Direction. Please print exactly the lines below, from the start of the material up to and including the line with "return (f(r), f(g), f(b), 1)", but none of the pictures.

========================================

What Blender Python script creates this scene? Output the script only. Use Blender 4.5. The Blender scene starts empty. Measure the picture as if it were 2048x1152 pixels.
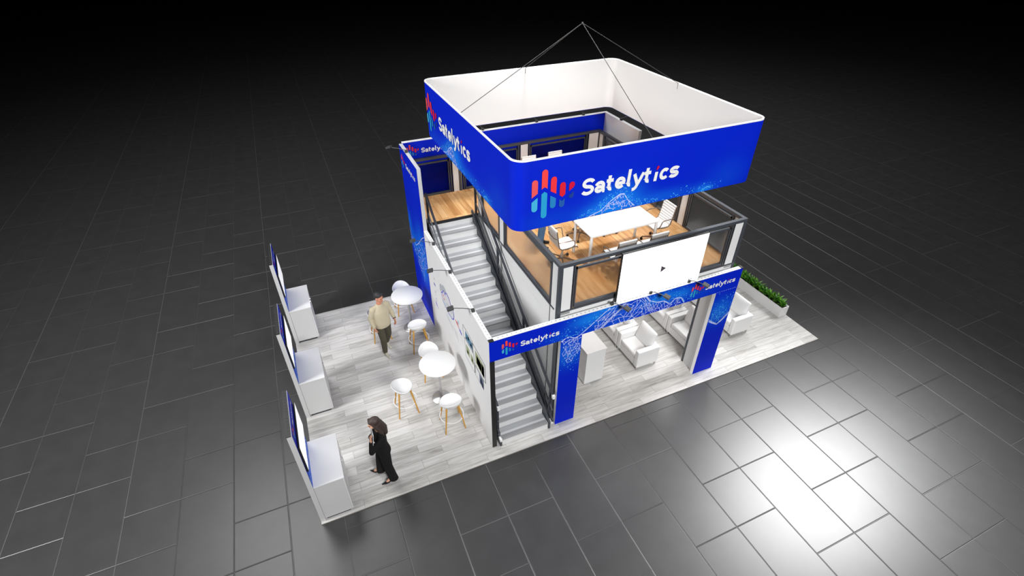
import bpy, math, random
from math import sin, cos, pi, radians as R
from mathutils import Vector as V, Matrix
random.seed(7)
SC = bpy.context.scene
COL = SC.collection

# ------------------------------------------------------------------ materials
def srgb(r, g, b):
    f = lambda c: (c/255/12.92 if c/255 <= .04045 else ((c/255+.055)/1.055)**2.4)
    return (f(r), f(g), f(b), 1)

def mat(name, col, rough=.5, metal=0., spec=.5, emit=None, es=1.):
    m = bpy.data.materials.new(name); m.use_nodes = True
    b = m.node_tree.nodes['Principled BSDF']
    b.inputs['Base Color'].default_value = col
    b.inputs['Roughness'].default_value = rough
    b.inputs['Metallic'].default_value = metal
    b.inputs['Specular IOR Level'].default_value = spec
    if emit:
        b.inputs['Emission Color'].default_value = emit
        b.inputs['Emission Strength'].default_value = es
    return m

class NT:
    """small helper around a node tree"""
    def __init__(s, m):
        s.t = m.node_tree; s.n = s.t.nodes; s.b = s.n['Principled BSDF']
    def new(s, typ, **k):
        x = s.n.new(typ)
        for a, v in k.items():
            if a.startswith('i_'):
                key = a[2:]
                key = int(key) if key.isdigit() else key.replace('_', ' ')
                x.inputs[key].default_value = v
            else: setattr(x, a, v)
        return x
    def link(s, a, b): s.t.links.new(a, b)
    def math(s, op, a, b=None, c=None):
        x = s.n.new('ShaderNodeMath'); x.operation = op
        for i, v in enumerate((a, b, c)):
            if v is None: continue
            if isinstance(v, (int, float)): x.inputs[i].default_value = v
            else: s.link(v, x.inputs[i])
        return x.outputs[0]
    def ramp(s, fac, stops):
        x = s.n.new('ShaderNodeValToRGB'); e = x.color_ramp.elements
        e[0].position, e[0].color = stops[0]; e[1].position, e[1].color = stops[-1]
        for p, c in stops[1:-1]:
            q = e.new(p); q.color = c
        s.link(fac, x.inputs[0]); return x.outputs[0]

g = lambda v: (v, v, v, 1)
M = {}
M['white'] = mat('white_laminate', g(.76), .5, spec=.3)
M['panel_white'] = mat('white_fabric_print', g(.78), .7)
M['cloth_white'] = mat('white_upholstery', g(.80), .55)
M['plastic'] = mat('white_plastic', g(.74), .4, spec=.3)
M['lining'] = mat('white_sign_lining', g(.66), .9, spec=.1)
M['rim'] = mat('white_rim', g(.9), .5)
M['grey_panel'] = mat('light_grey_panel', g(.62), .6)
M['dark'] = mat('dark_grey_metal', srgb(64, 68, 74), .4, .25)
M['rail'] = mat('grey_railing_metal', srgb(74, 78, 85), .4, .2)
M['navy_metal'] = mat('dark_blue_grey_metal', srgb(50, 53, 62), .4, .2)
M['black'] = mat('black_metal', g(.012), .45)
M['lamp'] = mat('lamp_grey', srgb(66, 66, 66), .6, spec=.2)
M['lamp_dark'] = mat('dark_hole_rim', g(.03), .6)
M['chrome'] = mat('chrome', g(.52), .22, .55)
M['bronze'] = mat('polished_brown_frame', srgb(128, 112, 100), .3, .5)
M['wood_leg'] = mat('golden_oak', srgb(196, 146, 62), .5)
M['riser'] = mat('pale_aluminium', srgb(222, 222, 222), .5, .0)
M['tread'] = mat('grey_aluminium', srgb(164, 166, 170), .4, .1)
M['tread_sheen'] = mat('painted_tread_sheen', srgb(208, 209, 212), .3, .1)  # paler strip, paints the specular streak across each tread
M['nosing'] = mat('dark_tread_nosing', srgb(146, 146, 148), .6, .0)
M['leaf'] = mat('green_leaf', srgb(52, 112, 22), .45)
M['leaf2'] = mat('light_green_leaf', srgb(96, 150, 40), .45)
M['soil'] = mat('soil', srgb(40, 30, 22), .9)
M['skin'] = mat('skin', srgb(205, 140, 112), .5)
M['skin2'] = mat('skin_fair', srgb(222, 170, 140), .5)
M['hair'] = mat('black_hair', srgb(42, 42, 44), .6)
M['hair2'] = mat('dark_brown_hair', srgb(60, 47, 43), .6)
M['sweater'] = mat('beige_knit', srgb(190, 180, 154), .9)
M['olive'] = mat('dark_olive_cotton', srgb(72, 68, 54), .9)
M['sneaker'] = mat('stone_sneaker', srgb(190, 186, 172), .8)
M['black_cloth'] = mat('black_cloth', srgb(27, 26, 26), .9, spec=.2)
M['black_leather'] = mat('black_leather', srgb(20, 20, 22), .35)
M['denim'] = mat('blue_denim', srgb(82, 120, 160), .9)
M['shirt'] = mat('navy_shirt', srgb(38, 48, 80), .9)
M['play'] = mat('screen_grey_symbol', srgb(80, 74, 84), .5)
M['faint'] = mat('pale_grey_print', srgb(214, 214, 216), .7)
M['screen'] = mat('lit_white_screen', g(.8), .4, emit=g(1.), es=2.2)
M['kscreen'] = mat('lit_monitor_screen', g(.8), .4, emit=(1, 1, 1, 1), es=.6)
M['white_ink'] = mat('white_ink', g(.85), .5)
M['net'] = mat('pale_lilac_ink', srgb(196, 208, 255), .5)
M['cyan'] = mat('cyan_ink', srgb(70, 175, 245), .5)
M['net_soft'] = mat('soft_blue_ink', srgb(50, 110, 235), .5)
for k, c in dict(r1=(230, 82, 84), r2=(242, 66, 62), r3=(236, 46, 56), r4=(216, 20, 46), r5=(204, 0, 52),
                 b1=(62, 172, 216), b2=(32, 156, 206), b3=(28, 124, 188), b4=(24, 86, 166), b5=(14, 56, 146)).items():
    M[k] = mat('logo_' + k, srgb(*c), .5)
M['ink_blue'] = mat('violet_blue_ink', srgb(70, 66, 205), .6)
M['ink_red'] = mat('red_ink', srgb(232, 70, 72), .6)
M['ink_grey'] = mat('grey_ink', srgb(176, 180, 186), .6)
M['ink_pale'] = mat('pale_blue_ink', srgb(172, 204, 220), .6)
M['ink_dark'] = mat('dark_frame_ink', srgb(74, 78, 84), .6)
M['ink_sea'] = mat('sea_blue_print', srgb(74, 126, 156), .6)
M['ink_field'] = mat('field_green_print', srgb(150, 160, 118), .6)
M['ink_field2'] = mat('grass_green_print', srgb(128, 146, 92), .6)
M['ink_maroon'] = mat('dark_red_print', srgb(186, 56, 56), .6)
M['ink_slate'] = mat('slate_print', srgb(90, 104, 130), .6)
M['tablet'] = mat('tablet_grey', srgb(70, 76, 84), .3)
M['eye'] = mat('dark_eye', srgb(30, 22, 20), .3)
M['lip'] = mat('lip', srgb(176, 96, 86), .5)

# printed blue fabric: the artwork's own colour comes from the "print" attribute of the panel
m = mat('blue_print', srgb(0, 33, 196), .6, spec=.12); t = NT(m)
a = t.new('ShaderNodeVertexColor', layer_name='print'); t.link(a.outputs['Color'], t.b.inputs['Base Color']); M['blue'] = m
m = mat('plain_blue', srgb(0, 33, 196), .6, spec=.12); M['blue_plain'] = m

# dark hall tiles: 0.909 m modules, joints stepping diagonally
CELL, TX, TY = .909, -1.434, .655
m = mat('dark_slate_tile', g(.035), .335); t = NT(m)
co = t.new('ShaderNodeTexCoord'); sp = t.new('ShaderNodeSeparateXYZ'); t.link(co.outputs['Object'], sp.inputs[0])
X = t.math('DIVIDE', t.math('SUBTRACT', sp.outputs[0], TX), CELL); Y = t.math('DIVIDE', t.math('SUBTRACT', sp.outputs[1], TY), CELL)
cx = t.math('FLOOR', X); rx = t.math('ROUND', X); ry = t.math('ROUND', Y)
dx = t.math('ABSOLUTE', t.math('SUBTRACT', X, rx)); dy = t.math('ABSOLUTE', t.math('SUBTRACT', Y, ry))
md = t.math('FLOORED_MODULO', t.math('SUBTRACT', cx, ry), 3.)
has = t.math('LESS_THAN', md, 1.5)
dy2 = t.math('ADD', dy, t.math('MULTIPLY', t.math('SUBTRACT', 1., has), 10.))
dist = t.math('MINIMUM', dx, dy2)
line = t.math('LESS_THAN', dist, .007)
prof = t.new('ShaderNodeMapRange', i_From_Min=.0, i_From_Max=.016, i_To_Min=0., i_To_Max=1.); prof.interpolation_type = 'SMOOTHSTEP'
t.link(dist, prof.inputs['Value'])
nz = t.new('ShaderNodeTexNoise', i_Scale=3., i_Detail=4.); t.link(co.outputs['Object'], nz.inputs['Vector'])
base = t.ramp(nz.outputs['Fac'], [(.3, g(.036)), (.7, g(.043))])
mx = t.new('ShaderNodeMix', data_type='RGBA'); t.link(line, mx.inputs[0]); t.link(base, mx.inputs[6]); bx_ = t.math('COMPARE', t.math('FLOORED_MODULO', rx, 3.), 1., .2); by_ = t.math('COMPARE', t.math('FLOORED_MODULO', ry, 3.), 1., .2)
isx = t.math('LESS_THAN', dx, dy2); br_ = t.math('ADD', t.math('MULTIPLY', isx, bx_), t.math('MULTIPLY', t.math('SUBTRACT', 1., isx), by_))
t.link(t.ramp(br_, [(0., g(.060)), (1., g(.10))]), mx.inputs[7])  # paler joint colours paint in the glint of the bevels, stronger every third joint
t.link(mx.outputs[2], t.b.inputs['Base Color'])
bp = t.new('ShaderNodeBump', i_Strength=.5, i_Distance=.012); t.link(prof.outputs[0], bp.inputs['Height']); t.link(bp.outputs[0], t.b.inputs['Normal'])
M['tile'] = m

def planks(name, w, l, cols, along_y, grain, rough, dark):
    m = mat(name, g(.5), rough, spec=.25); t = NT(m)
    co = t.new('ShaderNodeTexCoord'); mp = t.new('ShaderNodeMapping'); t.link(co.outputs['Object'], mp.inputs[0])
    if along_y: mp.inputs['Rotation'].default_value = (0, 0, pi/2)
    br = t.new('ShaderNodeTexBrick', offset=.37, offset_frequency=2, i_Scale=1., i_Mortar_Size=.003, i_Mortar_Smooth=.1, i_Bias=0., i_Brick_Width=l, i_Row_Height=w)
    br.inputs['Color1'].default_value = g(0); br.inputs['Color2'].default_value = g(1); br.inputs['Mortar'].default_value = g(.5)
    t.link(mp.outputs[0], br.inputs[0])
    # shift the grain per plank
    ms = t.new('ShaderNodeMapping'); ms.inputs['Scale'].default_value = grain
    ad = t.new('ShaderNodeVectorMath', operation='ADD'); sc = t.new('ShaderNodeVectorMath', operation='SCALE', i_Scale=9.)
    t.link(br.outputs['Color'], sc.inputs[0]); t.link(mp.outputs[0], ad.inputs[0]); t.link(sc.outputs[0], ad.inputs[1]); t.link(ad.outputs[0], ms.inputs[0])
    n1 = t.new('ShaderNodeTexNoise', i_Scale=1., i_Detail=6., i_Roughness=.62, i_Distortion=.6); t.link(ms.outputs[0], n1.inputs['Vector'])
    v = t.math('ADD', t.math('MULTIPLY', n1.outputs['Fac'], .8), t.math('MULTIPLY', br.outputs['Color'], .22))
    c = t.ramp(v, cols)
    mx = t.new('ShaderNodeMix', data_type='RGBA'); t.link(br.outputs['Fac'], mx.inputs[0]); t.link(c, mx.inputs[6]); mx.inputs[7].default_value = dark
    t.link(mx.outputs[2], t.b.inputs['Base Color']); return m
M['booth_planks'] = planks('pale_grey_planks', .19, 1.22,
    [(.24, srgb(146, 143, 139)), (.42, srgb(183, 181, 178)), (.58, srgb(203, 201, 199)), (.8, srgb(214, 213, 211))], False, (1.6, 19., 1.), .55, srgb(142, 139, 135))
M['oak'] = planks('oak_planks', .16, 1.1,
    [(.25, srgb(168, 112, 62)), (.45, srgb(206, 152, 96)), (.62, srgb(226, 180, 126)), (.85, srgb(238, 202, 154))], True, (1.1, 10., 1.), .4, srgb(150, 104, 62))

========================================

Solution to this problem.
What Blender Python script creates this scene? Output the script only. Use Blender 4.5. The Blender scene starts empty. Measure the picture as if it were 2048x1152 pixels.
import bpy, math, random
from math import sin, cos, pi, radians as R
from mathutils import Vector as V, Matrix
random.seed(7)
SC = bpy.context.scene
COL = SC.collection

# ------------------------------------------------------------------ materials
def srgb(r, g, b):
    f = lambda c: (c/255/12.92 if c/255 <= .04045 else ((c/255+.055)/1.055)**2.4)
    return (f(r), f(g), f(b), 1)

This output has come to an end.